The “name change” topic has been simmering in my mind for awhile and tends to rear its head when I open my mailbox. The hassle began before my wedding and I think will continue to be a point of concern, conflict, contention…you name it for me, in-laws, relatives, banks, credit card companies, airlines, and sundry others for years to come.
In the months leading up to my wedding, a kind relative sent husband and I a check made out to Mr. and Mrs. W. Concerned that we would not be able to cash the check and have to either send it back to the gift-giver or ask them to write a new one, I informed our parents that I would not be changing my name. So, if friends and relatives wanted to send a check to write it out to either husband and myself. I doubt that this news made it to any of the extended family because we continue to receive mail and checks made out to Mr. and Mrs. W. (As a side note, I find it annoying that people send mail to women but don’t actually use their first name, wtf?) I also think this decision confounded my in-laws who still are curious as to why I don’t want to change me name. When asked, I simply told them that it’s a personal choice and didn’t see why it was an issue for others. I also think that going against the grain is simply not done in their world.

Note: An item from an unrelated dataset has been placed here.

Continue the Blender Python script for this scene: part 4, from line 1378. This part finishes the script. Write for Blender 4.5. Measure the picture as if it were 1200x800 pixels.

Now, ten illustrious months into marriage, it annoys me that people, especially businesses, assume that I’ve changed my name. Allow me to elucidate….Husband and I are traveling to the fair Midwest over Labor Day for two reasons: 1) Attending a friend’s wedding and 2) Interviewing for jobs. I mentioned our desire to return to our roots in an earlier post and after months of debate we’re either moving to Wisconsin or New York City. Of course, I booked our flights prior to the interviews being scheduled and now we are trying to fit them in while were are home. So, husband decided to return to the heartland a few days prior to my arrival. This required no less than 3 phone calls and several email exchanges with the airline to change his ticket and guess what? They billed my credit card to my first name and husband’s last name. Want to know what else? My credit card company allowed it to be billed under my first name and husband’s last name. This is annoying on so many levels, I’m not sure where to start. Additionally, the high school we attended saw our wedding announcement in the paper and is soliciting Mr. & Mrs. W for money. In the space of 3 days, my credit card company has decided my last name is inconsequential and an educational institution that I attended and my parents gave lots of money to, can’t be bothered to appropriately address a solicitation from a former pupil.
This is almost worse than family members consistently addressing me as Mrs. W, when they are fully aware of my last name.
So, I ask you, what’s in a name? Why all the brouhaha? Why assume that women in the new millennium automatically take their husband’s name? Why the catch-22?
Why don’t men have to deal with this? Why did I not know about this when I was getting married?
A word of advice for the brides out there – the name change will haunt you no matter what, so do what works best for you.
Now, you may wonder, why I post as Mrs. W? In some small way, I like to have it both ways.